Trying to Run With the Big Dogs
The entire time Ron DeSantis was on his whirlwind five nation tour, he looked as if he was a big, stupid hound at a strange dog park. He knew he had to be there but didn't know which dog's ass to sniff. It was capped off in London, where DeSantis was there ostensibly to meet with British business leaders to sort of, kind of shore up trade relations between Florida and the UK.
Let's just say GINO (Governor in Name Only) DeSantis left the Big Business bigwigs a little... underwhelmed. Forget the fact that the bulk of the UK's US trade relations are being conducted with Biden's White House or that DeSantis isn't even a declared presidential candidate at this point. For more sheer awkwardness, you'd have to look at this guy and his lonely little photo op before Number 10 in 2012.
No, there weren't any embarrassing photos of DeSantis eating blood pudding with three fingers,
but there was still plenty of faux pas to go around for the international
media. He'd just flown in from Jerusalem, in which he'd yelled at a
reporter for asking him questions about his advocacy of torture when he
was a shyster at Gitmo. He'd just sued a fictional mouse and Ft.
Lauderdale was still underwater, which he still hasn't even mentioned.

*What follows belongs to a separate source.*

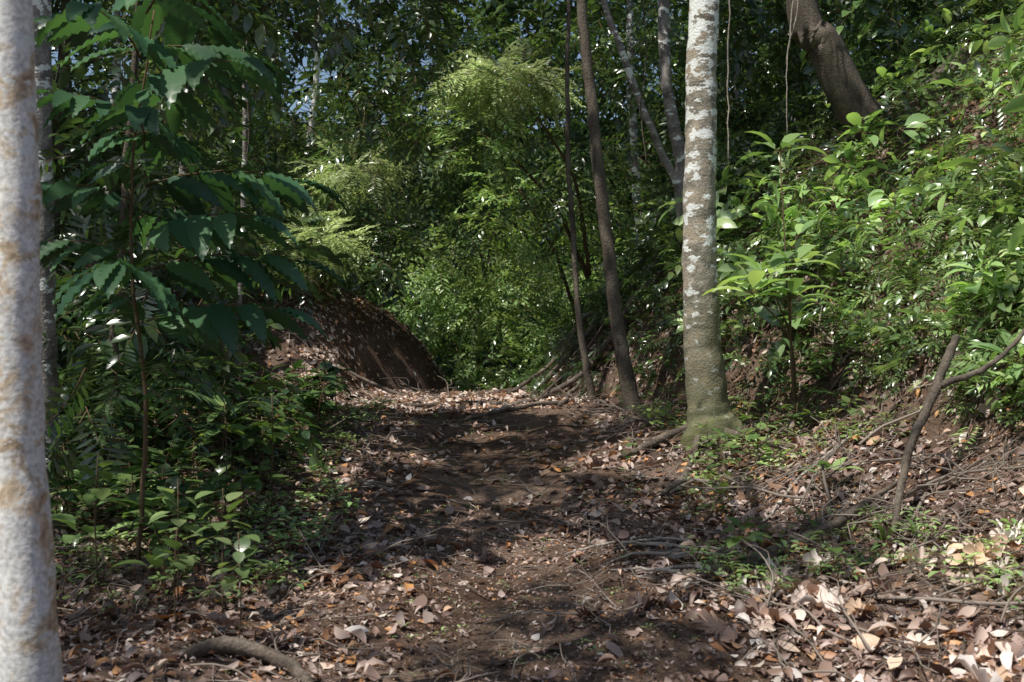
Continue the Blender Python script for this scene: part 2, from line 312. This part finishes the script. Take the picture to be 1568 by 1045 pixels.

Those who'd seen DeSantis said he'd looked "spent", as if he was at the end of a state trip, which he was, even if the state is Florida. Others said he looked bored and stared at his feet because, gosh darn it, Ron still hasn't adjusted to the fact that he sometimes has to share space with other carbon-based life forms. Another described him as looking like a state-level official because, well, he is.
Basically, what a small chunk of the world saw was what they got- a tuckered-out, overrated bureaucrat at the end of a long road trip that never should've been taken. What they didn't get was a statesman-in-waiting, a serious politician moving up in the world.